(Washington, D.C.) As Russian newspapers highlight a reported technological advance with torpedo targeting technology, some might certainly be curious about how possible innovations like these might compare with fast-evolving U.S. torpedo technology.
Russia’s TASS news agency says new “torpedo homing technology boosts the target detection range and the kill accuracy.”
“The electronic equipment for torpedo homing systems has successfully passed qualification trials. It can be used for sets of torpedoes of various caliber designated to strike underwater and surface targets.

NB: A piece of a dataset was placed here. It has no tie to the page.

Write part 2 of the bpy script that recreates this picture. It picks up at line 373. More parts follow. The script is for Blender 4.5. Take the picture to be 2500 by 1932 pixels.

Specialists have increased the range of detecting the target and boosted the probability of hitting it,” the press office quoted Tecmash Executive Director Alexander Kochkin as saying.
Russian announcements regarding Torpedo guidance technology raise interesting questions about the extent to which it may be intended to try to rival or outmatch what are very substantial U.S. heavyweight torpedo upgrades, improvements and new production.
U.S. Navy Mk 48 Torpedo Upgrades
For many years now, the U.S. Navy has been prototyping, building and manufacturing more lethal, high-tech heavyweight Mk 48 torpedoes with improved precision, guidance, range and propulsion mechanisms, Lockheed engineers told me earlier in the program’s evolution.
The new upgraded Mk 48, developers explained, not only included improved propulsion but also incorporates multiple kinds of warheads, the details of which are likely not available for security reasons. The newer innovations are intended to build upon Lockheed’s ongoing work upgrading Mk 48 Mod 6 and Mod 7 torpedoes. The modifications have included the addition of a new acoustic receiver, replaced guidance and control technology, increased memory and enhanced processor throughput intended to improve the weapon as new threats emerge. Navy and Lockheed developers have also explained that modifications to the Mk 48 also include adjustments to radiated noise signatures.
Common Broadband Advanced Sonar System
Upgrades to the guidance control section include the integration of a system called Common Broadband Advanced Sonar System, or CBASS – electronics to go into the nose of the weapon as part of the guidance section, a Lockheed engineer told earlier in the process The new technology involves adjustments to the electronic circuitry in order to make the acoustic signals that are received from the system that allow the torpedo to better operate in its undersea environment.